I used to flit between different authors at random, selecting whichever book crossed my path at an opportune moment. Since coming across this segment, I have begun to focus on one at a time, reading their entire repertoire until it has been fully absorbed. Seneca has taught me to see books as reference points, not events. They are something to return to, not to leave behind. 

11. People are frugal in guarding their personal property; but as soon as it comes to squandering time they are most wasteful of the one thing in which it is right to be stingy.

From a previous post: This is why I talk so much about quitting things. Every single person on the planet has at least one thing they wish they could do, or do more of. Maybe it's taking dance classes. Reading more. Using that box of watercolours under the stairs. Meditating. Writing letters. Big or small, complex or simple, expensive or free.

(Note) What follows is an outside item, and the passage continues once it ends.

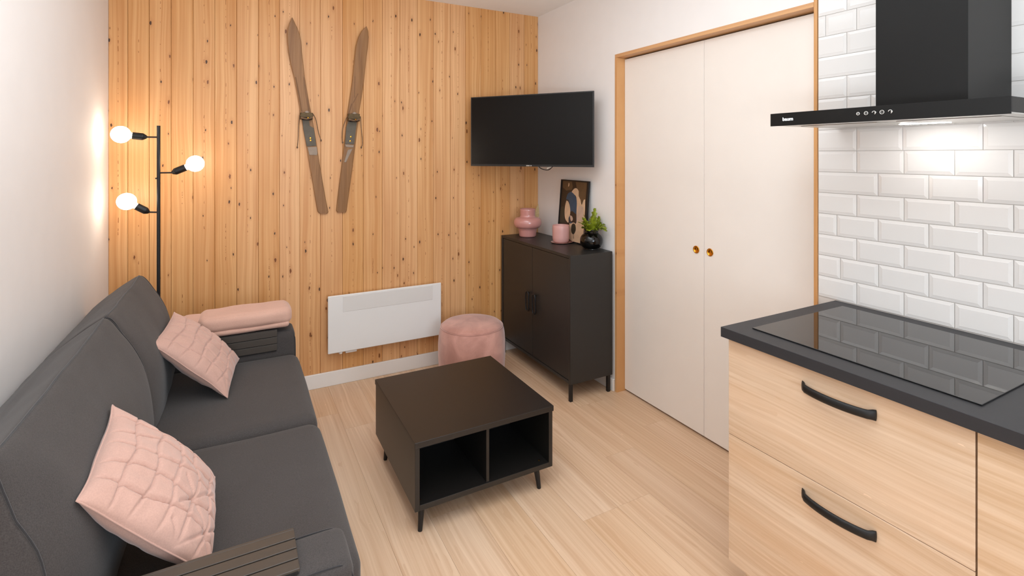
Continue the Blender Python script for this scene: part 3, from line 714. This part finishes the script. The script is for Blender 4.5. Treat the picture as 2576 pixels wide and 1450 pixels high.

It doesn't matter what it is. I know you have one. It's something you have shelved due to lack of time or energy. You tell yourself you will do it when you retire, on holiday, tomorrow, next year. Chances are, you have been saying that for a long time.

At the same time, I bet there is one thing in your calendar you could cut out. It might be a one-off, a regular commitment or a small task. No productivity tool or system can beat the power of saying no. No, I do not want to go to that party. No, I will not go grocery shopping and will pay £3 for delivery to save 3 hours. No, I am not going to buy more clothes which will require effort to keep tidy. Each salvaged hour can add up to mastery or at least enjoyment.

There are a thousand articles out there about decluttering your house, hard drive, garage, whatever. When I made the shift into minimalism, emptying my calendar was the most important part. A clear, tidy home means very little without the necessary alive time to enjoy it.  If I could write one thing on a billboard, it would be this: you're not coming back - respect the time you have.